● **SUPPLIED INFORMATION**
/---

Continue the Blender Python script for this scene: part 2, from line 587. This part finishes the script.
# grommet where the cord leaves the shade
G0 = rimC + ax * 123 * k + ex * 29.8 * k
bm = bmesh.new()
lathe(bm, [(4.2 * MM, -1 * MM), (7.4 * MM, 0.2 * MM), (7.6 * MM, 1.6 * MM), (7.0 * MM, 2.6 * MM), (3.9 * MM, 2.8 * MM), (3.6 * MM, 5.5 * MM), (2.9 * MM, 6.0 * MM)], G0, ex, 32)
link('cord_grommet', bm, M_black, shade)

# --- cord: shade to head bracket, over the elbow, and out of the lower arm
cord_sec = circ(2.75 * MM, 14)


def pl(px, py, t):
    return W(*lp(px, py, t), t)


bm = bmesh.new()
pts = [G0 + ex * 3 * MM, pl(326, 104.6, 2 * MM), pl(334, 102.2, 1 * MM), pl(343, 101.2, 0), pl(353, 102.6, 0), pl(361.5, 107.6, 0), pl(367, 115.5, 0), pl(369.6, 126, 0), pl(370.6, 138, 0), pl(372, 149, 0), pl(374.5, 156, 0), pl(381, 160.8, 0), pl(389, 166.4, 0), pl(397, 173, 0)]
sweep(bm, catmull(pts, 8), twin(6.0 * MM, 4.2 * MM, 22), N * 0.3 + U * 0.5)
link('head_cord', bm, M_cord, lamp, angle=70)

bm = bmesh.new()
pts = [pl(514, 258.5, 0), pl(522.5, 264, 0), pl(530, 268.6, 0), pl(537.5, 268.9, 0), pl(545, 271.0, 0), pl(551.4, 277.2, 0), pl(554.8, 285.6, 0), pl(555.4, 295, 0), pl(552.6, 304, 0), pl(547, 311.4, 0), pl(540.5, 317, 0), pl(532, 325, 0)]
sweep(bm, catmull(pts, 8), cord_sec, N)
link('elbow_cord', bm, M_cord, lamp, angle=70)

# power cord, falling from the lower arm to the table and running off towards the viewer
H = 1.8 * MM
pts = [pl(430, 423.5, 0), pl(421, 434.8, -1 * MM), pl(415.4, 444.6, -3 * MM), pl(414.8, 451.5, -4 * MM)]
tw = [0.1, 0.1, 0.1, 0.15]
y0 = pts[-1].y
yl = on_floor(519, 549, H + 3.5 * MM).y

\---

● **GIVEN EXERCISE**
Return every line of the material exactly.

● **THE RESPONSE**
Continue the Blender Python script for this scene: part 2, from line 587. This part finishes the script.
# grommet where the cord leaves the shade
G0 = rimC + ax * 123 * k + ex * 29.8 * k
bm = bmesh.new()
lathe(bm, [(4.2 * MM, -1 * MM), (7.4 * MM, 0.2 * MM), (7.6 * MM, 1.6 * MM), (7.0 * MM, 2.6 * MM), (3.9 * MM, 2.8 * MM), (3.6 * MM, 5.5 * MM), (2.9 * MM, 6.0 * MM)], G0, ex, 32)
link('cord_grommet', bm, M_black, shade)

# --- cord: shade to head bracket, over the elbow, and out of the lower arm
cord_sec = circ(2.75 * MM, 14)


def pl(px, py, t):
    return W(*lp(px, py, t), t)


bm = bmesh.new()
pts = [G0 + ex * 3 * MM, pl(326, 104.6, 2 * MM), pl(334, 102.2, 1 * MM), pl(343, 101.2, 0), pl(353, 102.6, 0), pl(361.5, 107.6, 0), pl(367, 115.5, 0), pl(369.6, 126, 0), pl(370.6, 138, 0), pl(372, 149, 0), pl(374.5, 156, 0), pl(381, 160.8, 0), pl(389, 166.4, 0), pl(397, 173, 0)]
sweep(bm, catmull(pts, 8), twin(6.0 * MM, 4.2 * MM, 22), N * 0.3 + U * 0.5)
link('head_cord', bm, M_cord, lamp, angle=70)

bm = bmesh.new()
pts = [pl(514, 258.5, 0), pl(522.5, 264, 0), pl(530, 268.6, 0), pl(537.5, 268.9, 0), pl(545, 271.0, 0), pl(551.4, 277.2, 0), pl(554.8, 285.6, 0), pl(555.4, 295, 0), pl(552.6, 304, 0), pl(547, 311.4, 0), pl(540.5, 317, 0), pl(532, 325, 0)]
sweep(bm, catmull(pts, 8), cord_sec, N)
link('elbow_cord', bm, M_cord, lamp, angle=70)

# power cord, falling from the lower arm to the table and running off towards the viewer
H = 1.8 * MM
pts = [pl(430, 423.5, 0), pl(421, 434.8, -1 * MM), pl(415.4, 444.6, -3 * MM), pl(414.8, 451.5, -4 * MM)]
tw = [0.1, 0.1, 0.1, 0.15]
y0 = pts[-1].y
yl = on_floor(519, 549, H + 3.5 * MM).y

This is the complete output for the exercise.